NBC has previously cast well-known stars in its leading roles, tapping country singer Carrie Underwood for 2013’s “The Sound of Music” and “Girls” star Allison Williams for last year’s “Peter Pan Live.” Despite high ratings for both productions, both stars were widely panned for their roles.

The production’s celebrity quotient was upped last week when the network announced its casting of Queen Latifah as the powerful Wiz and Blige as the Wicked Witch of the West, Evillene. On Tuesday, the network announced that Grier will play the courage-seeking Cowardly Lion.

Theater actress Stephanie Mills, who played Dorothy in the 1975 Broadway production, will play Auntie Em in the holiday production.

The African American-oriented “The Wiz” originated onstage in the 1970s, and the Broadway show went on to win seven Tony Awards, including best musical. The big-screen musical adaptation of L. Frank Baum’s children’s tale hit theaters in 1978 and starred Diana Ross as Dorothy and a young Michael Jackson as the Scarecrow.

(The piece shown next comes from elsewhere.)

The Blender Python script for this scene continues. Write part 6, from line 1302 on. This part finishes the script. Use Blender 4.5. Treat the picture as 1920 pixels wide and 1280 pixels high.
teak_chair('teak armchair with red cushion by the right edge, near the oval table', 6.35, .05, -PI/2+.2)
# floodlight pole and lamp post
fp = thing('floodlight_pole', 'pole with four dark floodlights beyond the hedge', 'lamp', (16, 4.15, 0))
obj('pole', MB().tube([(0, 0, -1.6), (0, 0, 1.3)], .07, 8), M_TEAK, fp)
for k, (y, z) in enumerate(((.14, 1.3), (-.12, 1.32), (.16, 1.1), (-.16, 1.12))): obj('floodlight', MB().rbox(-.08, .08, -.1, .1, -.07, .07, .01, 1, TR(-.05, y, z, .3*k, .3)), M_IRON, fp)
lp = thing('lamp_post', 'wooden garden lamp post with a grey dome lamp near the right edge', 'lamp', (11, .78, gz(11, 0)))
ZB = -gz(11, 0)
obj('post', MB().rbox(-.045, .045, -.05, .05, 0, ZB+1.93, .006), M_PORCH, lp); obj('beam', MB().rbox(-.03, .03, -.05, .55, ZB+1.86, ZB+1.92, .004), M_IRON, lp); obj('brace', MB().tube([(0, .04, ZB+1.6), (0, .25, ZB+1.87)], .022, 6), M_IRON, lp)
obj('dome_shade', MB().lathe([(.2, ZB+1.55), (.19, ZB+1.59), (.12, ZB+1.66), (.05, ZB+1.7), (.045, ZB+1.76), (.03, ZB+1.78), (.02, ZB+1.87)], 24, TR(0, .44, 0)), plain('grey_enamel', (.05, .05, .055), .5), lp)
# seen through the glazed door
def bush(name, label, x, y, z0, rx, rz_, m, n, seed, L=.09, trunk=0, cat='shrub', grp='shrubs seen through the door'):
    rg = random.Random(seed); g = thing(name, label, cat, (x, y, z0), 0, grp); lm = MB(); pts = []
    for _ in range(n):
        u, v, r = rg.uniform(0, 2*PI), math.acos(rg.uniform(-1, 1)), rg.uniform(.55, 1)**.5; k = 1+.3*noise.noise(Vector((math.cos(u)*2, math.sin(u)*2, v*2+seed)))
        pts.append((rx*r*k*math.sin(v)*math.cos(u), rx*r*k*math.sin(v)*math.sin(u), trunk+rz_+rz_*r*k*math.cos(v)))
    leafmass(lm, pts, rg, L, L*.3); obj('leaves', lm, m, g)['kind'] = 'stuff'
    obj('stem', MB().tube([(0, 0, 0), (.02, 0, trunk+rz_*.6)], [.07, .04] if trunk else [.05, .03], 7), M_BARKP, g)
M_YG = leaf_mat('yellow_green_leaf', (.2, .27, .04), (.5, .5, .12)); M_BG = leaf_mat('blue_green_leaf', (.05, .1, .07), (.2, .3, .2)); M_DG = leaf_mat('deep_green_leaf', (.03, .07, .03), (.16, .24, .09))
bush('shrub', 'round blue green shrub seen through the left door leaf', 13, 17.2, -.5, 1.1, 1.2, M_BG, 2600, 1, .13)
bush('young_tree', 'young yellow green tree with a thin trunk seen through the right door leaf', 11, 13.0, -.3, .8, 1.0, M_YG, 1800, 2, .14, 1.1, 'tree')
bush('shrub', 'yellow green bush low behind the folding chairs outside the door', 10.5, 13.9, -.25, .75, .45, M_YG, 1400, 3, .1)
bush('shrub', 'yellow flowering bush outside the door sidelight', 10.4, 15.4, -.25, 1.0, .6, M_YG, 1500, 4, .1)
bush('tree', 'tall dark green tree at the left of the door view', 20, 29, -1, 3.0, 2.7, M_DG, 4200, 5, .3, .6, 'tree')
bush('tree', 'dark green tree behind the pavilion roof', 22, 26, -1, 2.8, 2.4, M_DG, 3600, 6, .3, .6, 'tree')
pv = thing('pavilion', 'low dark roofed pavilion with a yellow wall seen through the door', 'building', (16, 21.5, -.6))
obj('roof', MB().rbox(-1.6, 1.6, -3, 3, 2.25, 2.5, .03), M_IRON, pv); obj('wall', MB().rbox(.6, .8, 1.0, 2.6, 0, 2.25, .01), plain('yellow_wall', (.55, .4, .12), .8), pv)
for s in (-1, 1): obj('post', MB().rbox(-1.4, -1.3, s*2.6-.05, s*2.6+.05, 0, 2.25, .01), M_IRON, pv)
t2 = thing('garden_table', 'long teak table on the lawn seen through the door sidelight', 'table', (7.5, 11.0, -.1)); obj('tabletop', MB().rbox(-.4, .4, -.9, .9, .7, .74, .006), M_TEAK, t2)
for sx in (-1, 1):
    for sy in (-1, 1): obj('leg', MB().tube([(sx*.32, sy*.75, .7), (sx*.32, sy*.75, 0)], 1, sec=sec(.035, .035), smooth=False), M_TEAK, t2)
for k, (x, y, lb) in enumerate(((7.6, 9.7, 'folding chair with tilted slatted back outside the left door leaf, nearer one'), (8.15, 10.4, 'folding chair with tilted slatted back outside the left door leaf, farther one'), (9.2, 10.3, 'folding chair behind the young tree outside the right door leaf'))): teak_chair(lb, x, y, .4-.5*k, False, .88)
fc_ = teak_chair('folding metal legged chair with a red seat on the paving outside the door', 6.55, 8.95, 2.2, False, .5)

Craig Zadan and Neil Meron, who worked on “Chicago,” “Hairspray,” and NBC’s “Sound of Music” and “Peter Pan” shows, are producing the television event. Tony Award-winner Kenny Leon is the show’s stage director, Matthew Diamond will serve as the television director and three-time Tony winner Harvey Fierstein will provide new written material for the production.